Closed bkreider closed 8 months ago

bkreider commented 8 months ago

How hard to add PowerPC (ppc64le) inspection?

I think capstone supports ppc. I'm totally new to this, but is that extremely difficult? Should I figure out how to use the python bindings to capstone instead?

pkgw commented 8 months ago

In terms of the minimal ability to decode PPC instructions, I think that it might be very easy. The key place is this match statement:

https://github.com/pkgw/elfx86exts/blob/master/src/main.rs#L239

Assuming that both libraries support PPC (I'd be surprised if they didn't), basically all you'd need to do is to add a case that maps the correct object architecture(s) enum variants to the correct Capstone ones.

To actually get useful analysis, you'd then need to write one or more new describe_group_ppc* functions in analogy with the existing functions for the other architectures. This might be more or less complicated depending on the specifics of the kind of analysis that makes sense for PPC.

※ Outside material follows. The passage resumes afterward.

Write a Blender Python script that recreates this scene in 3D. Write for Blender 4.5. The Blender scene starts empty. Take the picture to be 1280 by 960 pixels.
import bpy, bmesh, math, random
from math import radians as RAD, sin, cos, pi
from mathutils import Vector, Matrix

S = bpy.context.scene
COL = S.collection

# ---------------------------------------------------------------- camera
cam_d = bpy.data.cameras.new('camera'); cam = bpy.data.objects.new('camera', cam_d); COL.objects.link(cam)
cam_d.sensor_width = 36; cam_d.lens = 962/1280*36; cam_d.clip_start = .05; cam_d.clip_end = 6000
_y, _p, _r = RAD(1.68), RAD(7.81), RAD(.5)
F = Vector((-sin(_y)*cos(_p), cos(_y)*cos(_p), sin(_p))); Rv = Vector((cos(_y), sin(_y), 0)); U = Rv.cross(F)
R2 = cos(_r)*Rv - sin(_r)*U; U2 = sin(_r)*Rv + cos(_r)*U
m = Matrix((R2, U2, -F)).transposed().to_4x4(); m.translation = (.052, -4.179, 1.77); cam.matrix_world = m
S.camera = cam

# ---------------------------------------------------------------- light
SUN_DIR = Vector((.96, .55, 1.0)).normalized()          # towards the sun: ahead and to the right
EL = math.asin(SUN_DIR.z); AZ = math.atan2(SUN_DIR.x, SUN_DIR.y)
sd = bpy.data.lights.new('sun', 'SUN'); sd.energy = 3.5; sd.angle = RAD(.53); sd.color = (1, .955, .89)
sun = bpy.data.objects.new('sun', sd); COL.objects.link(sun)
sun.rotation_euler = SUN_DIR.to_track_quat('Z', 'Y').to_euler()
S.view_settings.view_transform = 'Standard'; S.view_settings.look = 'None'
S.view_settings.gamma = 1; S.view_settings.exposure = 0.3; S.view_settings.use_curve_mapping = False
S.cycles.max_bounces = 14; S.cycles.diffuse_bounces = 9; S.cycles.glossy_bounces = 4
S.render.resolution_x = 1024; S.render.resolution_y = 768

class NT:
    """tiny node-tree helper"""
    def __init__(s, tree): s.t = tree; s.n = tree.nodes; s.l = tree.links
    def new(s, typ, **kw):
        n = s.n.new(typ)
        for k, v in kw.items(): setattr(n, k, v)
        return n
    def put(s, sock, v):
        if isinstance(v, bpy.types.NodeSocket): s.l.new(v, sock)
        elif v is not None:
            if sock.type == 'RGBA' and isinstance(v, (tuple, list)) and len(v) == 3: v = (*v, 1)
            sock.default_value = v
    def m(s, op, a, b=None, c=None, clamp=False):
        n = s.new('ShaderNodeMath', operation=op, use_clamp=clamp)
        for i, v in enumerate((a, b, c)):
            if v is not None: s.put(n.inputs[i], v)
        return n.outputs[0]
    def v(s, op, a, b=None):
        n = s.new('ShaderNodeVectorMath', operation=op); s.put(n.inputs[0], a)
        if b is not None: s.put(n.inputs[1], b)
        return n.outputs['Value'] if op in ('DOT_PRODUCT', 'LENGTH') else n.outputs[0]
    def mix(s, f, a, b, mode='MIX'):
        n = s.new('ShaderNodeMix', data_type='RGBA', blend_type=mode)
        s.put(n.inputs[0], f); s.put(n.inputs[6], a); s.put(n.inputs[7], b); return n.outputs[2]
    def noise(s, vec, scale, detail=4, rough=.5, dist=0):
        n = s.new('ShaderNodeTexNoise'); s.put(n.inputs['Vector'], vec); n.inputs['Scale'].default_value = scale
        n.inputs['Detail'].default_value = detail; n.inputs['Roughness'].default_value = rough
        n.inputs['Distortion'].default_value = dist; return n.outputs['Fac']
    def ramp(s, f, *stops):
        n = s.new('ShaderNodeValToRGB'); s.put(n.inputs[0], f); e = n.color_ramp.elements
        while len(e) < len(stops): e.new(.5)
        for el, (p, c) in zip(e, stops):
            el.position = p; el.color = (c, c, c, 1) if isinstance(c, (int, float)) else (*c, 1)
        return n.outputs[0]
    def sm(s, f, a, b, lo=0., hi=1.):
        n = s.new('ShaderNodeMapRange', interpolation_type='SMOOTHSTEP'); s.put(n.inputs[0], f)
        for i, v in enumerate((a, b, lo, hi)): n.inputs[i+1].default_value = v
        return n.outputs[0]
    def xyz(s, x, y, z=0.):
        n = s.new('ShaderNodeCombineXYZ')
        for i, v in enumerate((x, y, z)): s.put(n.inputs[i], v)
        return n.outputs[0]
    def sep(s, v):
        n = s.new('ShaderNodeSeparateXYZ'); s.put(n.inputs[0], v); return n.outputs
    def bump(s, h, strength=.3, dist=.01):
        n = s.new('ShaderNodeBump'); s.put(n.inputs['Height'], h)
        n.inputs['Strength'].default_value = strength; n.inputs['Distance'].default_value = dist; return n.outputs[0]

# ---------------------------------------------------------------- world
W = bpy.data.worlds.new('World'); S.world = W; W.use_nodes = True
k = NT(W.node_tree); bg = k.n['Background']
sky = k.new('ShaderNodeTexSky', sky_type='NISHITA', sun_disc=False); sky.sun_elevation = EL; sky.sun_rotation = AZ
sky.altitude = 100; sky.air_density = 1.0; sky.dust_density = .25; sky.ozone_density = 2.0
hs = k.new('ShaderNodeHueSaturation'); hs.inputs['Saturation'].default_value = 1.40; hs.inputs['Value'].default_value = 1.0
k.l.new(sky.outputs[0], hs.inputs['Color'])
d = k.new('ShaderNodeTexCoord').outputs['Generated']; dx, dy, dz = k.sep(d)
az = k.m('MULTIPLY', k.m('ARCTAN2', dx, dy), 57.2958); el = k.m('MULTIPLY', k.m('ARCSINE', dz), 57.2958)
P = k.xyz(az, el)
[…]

bkreider commented 8 months ago

Thank you for that response. You can close this issue. I don't know Rust, but that code is very readable and makes sense to me.

I'm working on building conda packages for Power10 (ppc64le) and wanted to inspect them to verify the binaries are using Power10 extensions where possible. It's not critical, but it was a "nice to have" for my project. Thanks again!

pkgw commented 8 months ago

Great! I would hope that this kind of project would be a nice way to start learning a bit of Rust if that's something that you're interested in. I'm happy to offer a little advice if needed. (One that I'll offer preemptively: cargo doc --open is great for this kind of thing!)